**Instruction**
Return all of the lines below exactly as they are.

**Source excerpt**
•••••
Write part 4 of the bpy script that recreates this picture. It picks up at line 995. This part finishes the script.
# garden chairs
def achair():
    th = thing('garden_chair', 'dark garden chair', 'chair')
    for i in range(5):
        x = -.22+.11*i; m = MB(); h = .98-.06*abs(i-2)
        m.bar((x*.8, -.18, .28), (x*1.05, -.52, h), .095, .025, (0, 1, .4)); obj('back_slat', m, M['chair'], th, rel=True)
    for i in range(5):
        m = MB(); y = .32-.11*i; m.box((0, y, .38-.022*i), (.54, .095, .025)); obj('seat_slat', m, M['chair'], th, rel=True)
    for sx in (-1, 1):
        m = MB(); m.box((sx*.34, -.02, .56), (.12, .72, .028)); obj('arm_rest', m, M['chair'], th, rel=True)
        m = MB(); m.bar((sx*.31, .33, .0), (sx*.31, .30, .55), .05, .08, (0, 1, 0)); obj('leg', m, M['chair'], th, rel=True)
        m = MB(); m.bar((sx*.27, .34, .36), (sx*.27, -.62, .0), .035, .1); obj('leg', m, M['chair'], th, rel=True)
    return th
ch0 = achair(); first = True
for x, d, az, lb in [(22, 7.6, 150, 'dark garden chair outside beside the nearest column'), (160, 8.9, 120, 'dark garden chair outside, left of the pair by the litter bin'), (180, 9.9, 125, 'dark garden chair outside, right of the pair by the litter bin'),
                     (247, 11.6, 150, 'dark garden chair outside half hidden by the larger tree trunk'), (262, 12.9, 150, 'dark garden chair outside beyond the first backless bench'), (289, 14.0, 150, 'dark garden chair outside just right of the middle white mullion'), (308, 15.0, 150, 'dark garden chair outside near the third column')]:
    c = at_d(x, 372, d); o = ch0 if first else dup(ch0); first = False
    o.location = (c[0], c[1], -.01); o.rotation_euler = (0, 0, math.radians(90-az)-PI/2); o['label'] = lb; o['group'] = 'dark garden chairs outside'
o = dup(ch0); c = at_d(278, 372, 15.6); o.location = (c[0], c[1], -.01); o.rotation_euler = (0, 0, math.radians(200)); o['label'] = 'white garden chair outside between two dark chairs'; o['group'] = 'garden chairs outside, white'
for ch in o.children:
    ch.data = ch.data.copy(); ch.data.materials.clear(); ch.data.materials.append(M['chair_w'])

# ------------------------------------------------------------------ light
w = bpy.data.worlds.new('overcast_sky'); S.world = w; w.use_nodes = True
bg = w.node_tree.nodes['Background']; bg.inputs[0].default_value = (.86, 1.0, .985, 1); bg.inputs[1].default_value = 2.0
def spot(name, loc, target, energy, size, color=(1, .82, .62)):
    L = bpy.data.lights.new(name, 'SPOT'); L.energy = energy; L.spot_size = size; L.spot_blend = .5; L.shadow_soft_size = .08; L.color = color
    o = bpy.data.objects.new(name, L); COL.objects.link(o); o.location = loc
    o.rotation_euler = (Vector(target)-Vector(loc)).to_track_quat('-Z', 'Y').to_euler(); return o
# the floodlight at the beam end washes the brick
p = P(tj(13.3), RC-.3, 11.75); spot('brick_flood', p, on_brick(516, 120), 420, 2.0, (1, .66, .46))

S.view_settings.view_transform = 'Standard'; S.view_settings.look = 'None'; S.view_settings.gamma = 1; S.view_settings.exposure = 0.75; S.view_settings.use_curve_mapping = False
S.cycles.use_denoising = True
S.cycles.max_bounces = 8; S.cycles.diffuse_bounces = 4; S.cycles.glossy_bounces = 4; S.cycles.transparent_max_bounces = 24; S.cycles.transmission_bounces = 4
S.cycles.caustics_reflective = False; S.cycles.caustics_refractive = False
•••••
**Result of the exercise**
Write part 4 of the bpy script that recreates this picture. It picks up at line 995. This part finishes the script.
# garden chairs
def achair():
    th = thing('garden_chair', 'dark garden chair', 'chair')
    for i in range(5):
        x = -.22+.11*i; m = MB(); h = .98-.06*abs(i-2)
        m.bar((x*.8, -.18, .28), (x*1.05, -.52, h), .095, .025, (0, 1, .4)); obj('back_slat', m, M['chair'], th, rel=True)
    for i in range(5):
        m = MB(); y = .32-.11*i; m.box((0, y, .38-.022*i), (.54, .095, .025)); obj('seat_slat', m, M['chair'], th, rel=True)
    for sx in (-1, 1):
        m = MB(); m.box((sx*.34, -.02, .56), (.12, .72, .028)); obj('arm_rest', m, M['chair'], th, rel=True)
        m = MB(); m.bar((sx*.31, .33, .0), (sx*.31, .30, .55), .05, .08, (0, 1, 0)); obj('leg', m, M['chair'], th, rel=True)
        m = MB(); m.bar((sx*.27, .34, .36), (sx*.27, -.62, .0), .035, .1); obj('leg', m, M['chair'], th, rel=True)
    return th
ch0 = achair(); first = True
for x, d, az, lb in [(22, 7.6, 150, 'dark garden chair outside beside the nearest column'), (160, 8.9, 120, 'dark garden chair outside, left of the pair by the litter bin'), (180, 9.9, 125, 'dark garden chair outside, right of the pair by the litter bin'),
                     (247, 11.6, 150, 'dark garden chair outside half hidden by the larger tree trunk'), (262, 12.9, 150, 'dark garden chair outside beyond the first backless bench'), (289, 14.0, 150, 'dark garden chair outside just right of the middle white mullion'), (308, 15.0, 150, 'dark garden chair outside near the third column')]:
    c = at_d(x, 372, d); o = ch0 if first else dup(ch0); first = False
    o.location = (c[0], c[1], -.01); o.rotation_euler = (0, 0, math.radians(90-az)-PI/2); o['label'] = lb; o['group'] = 'dark garden chairs outside'
o = dup(ch0); c = at_d(278, 372, 15.6); o.location = (c[0], c[1], -.01); o.rotation_euler = (0, 0, math.radians(200)); o['label'] = 'white garden chair outside between two dark chairs'; o['group'] = 'garden chairs outside, white'
for ch in o.children:
    ch.data = ch.data.copy(); ch.data.materials.clear(); ch.data.materials.append(M['chair_w'])

# ------------------------------------------------------------------ light
w = bpy.data.worlds.new('overcast_sky'); S.world = w; w.use_nodes = True
bg = w.node_tree.nodes['Background']; bg.inputs[0].default_value = (.86, 1.0, .985, 1); bg.inputs[1].default_value = 2.0
def spot(name, loc, target, energy, size, color=(1, .82, .62)):
    L = bpy.data.lights.new(name, 'SPOT'); L.energy = energy; L.spot_size = size; L.spot_blend = .5; L.shadow_soft_size = .08; L.color = color
    o = bpy.data.objects.new(name, L); COL.objects.link(o); o.location = loc
    o.rotation_euler = (Vector(target)-Vector(loc)).to_track_quat('-Z', 'Y').to_euler(); return o
# the floodlight at the beam end washes the brick
p = P(tj(13.3), RC-.3, 11.75); spot('brick_flood', p, on_brick(516, 120), 420, 2.0, (1, .66, .46))

S.view_settings.view_transform = 'Standard'; S.view_settings.look = 'None'; S.view_settings.gamma = 1; S.view_settings.exposure = 0.75; S.view_settings.use_curve_mapping = False
S.cycles.use_denoising = True
S.cycles.max_bounces = 8; S.cycles.diffuse_bounces = 4; S.cycles.glossy_bounces = 4; S.cycles.transparent_max_bounces = 24; S.cycles.transmission_bounces = 4
S.cycles.caustics_reflective = False; S.cycles.caustics_refractive = False